Nesse sentido, como está se desenvolvendo a defesa dos direitos dos trabalhadores rurais? Quais são as estratégias do sindicato CTB em relação à luta pela terra?

 Desde a sua criação, o CTB reuniu um número significativo de trabalhadores rurais e não temos dúvidas de que o fortalecimento desse setor é muito importante para o desenvolvimento do Brasil, tanto para garantir a segurança alimentar do país quanto para garantir a renda. 

Nos últimos anos, não há como negar, estamos encontrando grandes dificuldades nesse sentido, tanto dos trabalhadores quanto dos sindicatos, pois quando há um governo que é negador e rejeita valores que são básicos para a construção da soberania de um país, o única opção que se apresenta é tentar mudar este governo.
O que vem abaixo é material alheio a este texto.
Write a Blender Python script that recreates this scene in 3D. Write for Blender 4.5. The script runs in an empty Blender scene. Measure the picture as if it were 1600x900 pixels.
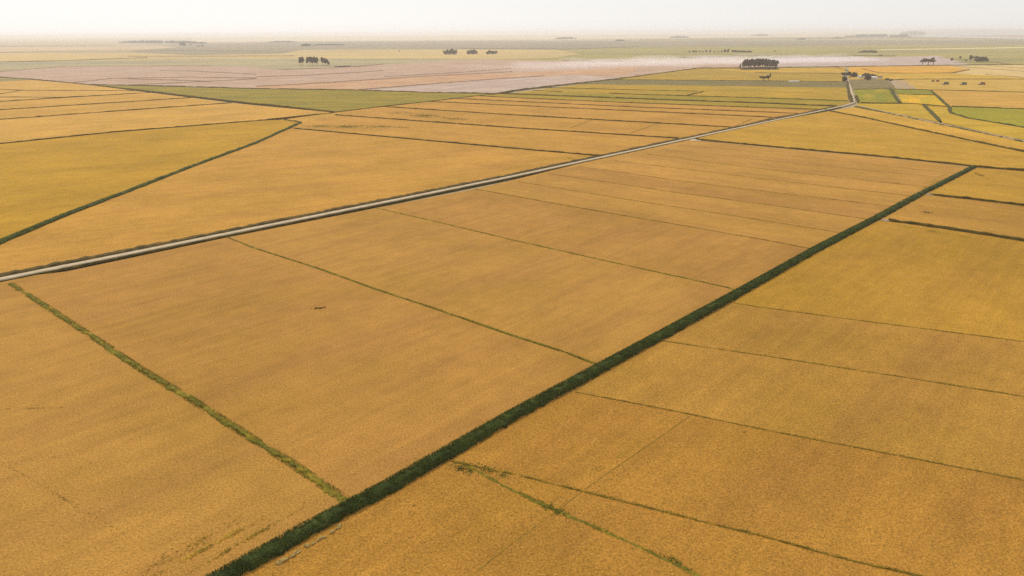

Não vamos conseguir avançar na questão da reforma agrária, da permanência de homens e mulheres no campo e da valorização da agricultura familiar com um governo como o que temos hoje com Bolsonaro. Simplesmente não é compatível.

A poucas semanas das eleições presidenciais no Brasil (previstas para 2 de outubro), quais são os principais objetivos do CTB no novo cenário que pode se abrir?

 Entendemos que o esforço que deve ser feito é, antes de tudo, conscientizar o trabalhador de que ele tem que votar pelo interesse do trabalhador, ou seja, por quem valoriza o trabalho. 

O segundo ponto é que haja entre os trabalhadores disposição e atitude proativa para participar da luta política, pois há alguns anos vivenciamos um intenso descrédito da política. E quando as massas começam a acreditar nisso, que todos os políticos são iguais e quem ganhar estará sempre na mesma situação ruim, eles se afastam e isso é muito preocupante para todos nós que estamos comprometidos com uma ideia de progresso. 

Afinal, a política foi inventada para evitar derramamento de sangue, conflito, mortalidade, e não deve haver dúvida de que a disputa política serve para garantir o poder e redirecionar os recursos.